There have been three other deaths in Grand Canyon this summer, from heat stroke and dehydration. This is the park’s most common cause of yearly fatalities. My recent visit to the south rim was on a clear and cool high desert morning. The air was crisp and the trails uncrowded. I paused at many overlooks and rested often on large rock outcroppings. Hawks flew silently way below me, and the muddy and sluggish Colorado seemed not to be flowing at all. Such is the optical illusion given the distance to the canyon bottom. And of course, as always with me, the further away from the visitor center I got and the less people I saw the more relaxed I became. I have always been a man of the outskirts. I sat, for I’m not sure how long, at the edge of the cliff under a fathomless blue sky and devoured the quiet and the solitude. The possibility of becoming a desert rat holds great appeal. I was later told by a lovely ranger that it’s never too late. A piece of advice that is truly tonic for my heart.
But back here in the semi wilds of Berkshire County I hike tame trails and survey some of the first blooms of the year. I find on one path red trillium and higher up the mountain the splotchy green and grey leaves and yellow blossoms of the trout lily. Ferns and wild leeks start to appear stream side.
At the edge of a field, I find a dead red tail hawk. It hasn’t been dead long. The feathers are clean, the talons sharp and the head intact. There are no flies or other bugs that easily find recent corpses. I flip it over, the wings spread beautifully. I look for a gun wound and find nothing. There is some damage to the neck but very little blood. Could this hawk have been hit by a larger bird? An owl or bald eagle? I’ve seen plenty of eagles around which slightly amazes me. Growing up around here they were nonexistent. The overuse of pesticides like DDT in the 50s and 60s simply wiped out all the large birds of prey. The accumulation of the poison in the birds cause their eggshells to become too thin to incubate. The parent bird would crush the shells when they sat on them to keep them warm.
DDT was banned in the early 70s. It wasn’t until almost fifty years later that osprey and eagles were again starting to be seen around the lakes of New England.

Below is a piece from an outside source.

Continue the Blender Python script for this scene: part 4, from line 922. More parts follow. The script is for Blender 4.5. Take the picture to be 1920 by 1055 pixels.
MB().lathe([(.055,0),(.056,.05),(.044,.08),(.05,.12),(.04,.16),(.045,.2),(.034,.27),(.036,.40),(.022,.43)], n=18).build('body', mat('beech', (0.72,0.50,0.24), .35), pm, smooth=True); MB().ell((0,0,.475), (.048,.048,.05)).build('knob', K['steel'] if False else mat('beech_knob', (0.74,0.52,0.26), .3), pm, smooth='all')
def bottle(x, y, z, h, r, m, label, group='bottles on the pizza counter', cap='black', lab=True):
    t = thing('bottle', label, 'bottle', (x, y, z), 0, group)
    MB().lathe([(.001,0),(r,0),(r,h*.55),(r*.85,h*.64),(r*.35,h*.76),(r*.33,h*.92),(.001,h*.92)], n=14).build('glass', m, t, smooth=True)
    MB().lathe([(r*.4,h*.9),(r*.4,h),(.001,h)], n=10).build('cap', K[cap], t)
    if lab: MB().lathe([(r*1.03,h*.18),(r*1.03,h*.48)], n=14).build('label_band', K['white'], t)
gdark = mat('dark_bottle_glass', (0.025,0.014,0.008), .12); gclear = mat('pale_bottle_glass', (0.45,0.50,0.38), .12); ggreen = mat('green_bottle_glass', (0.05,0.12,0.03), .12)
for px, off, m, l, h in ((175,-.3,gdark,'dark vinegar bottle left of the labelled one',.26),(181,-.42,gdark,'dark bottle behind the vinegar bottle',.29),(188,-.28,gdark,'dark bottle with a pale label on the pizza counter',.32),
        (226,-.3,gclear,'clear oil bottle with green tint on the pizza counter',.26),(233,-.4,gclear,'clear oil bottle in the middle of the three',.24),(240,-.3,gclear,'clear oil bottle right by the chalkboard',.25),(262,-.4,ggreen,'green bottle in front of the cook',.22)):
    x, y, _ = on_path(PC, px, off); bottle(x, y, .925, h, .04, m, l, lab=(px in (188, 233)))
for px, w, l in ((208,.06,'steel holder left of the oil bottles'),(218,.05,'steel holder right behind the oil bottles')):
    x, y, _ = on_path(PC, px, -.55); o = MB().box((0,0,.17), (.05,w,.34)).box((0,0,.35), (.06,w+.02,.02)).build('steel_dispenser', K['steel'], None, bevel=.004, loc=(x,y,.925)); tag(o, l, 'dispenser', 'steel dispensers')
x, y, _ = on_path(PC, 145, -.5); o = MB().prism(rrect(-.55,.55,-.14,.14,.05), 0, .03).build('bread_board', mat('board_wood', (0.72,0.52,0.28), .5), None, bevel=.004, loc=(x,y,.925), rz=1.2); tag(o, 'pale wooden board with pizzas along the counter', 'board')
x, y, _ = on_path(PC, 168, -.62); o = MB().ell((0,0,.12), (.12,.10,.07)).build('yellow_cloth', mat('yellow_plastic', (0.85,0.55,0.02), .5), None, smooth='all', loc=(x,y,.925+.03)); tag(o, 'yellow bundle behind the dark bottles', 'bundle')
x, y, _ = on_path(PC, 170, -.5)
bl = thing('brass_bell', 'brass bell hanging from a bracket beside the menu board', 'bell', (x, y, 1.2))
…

And now they are once again nesting in the Berkshires. This early summer I’ve watched them at Pontoosuc snatching fish from shallow coves. I see them flying around Ridge Ave with their dinner clutched tight in their massive claws. Crows harass and chase them around the neighborhood, and they’ve been taking refuge in the trees behind my house. They are magnificent to watch. One flew over the deck the other morning about fifteen feet above where I was reading. Its wingspan was easily six feet. I’m reminded of Melville’s “Catskill eagle” and imagine that while he was writing The Whale here in Pittsfield and often picnicking at Breezy Knoll, he had plenty of opportunities to watch eagles plucking fish from the blue water with Mount Greylock in the distance. Was Greylock a muse for Melville? Scholars seem to think so and from here on the south shore of Pontoosuc the outline of the mountain could easily remind an old sailor of a whale. Much more than the Grand Tetons looked like great tits to French explorers. They must have been rather worked up after so long on the trail to see breasts in the jagged peaks of Wyoming. When I passed that way I was not reminded of naked women when gazing in wonder at the daunting mountains. (That is not to say that there have been times when I have found real breasts both beautiful and daunting.) I guess us dwellers of the rolling and round Berkshire Hills should be thankful that the French didn’t explore hereabouts. Otherwise, I imagine the mountains Saddleball and Greylock would be known as the Great Tetons. But I digress…
Another bird that has made a fabulous comeback here is the great blue heron. I see one somewhere almost every day; by the lake shores, along the Housatonic, roadside streams, flying over the yard in the morning and hunting the marshes near the Ashuwillticook trail. Another sign that perhaps things are getting better, healthier and slightly wilder here in Western Massachusetts.
It has also been an emotional summer walking around this city that I was born and lived in until I was 24. As Neil sings, all my changes were there. Well, up until then. California brought on some massive changes that I’m still learning from. Or trying to anyways.
I have set up my office/study in my parents' bedroom. It has good energy. There has been speculation that I was conceived in this room. But I’m willing to entertain the theory that Fran and Tony being newlyweds, it could have easily been any of the other rooms. They had a long reputation for being a very affectionate couple. A few of dad’s love notes I found attest to this. Love notes, incidentally, that were written when I was in my teens.
This is the first summer in thirty years that I haven’t spent a few nights at the Wawona Hotel, sipping a martini and listening to Thomas Bobb play the piano and sing from the Great American Songbook and old Yosemite camp tunes. I try to make up for it and am not doing a bad job here on Ridge Ave listening to Cole Porter, Blossom Dearie, Jerome Kern and Hoagy Carmichael as I sit on my much smaller deck on warm July afternoons. It’s not quite the same and I do miss the hot and dry Sierra night air. The humidity here is heavy but only a fool complains about the weather. I make do with a cold Sierra Nevada pale ale in one of Dad’s vintage pilsner glasses that I keep in the freezer.
I get a text from Pak wistfully asking when will be climbing again. We’d both like to make it to the top of Mount Hoffman and Cloud’s Rest once more. Those days on both those peaks are very special to us. From here at the lake, I gaze at Greylock and plan on hiking up tomorrow. I’ve spent a lot of time there these past months taking trails I haven’t walked in a very long time.
With Yosemite on my mind tonight I sit outside with Gary Snyder’s poetry until it’s too dark to read. It cools off and I think perhaps I feel the first hint of autumn on the breeze.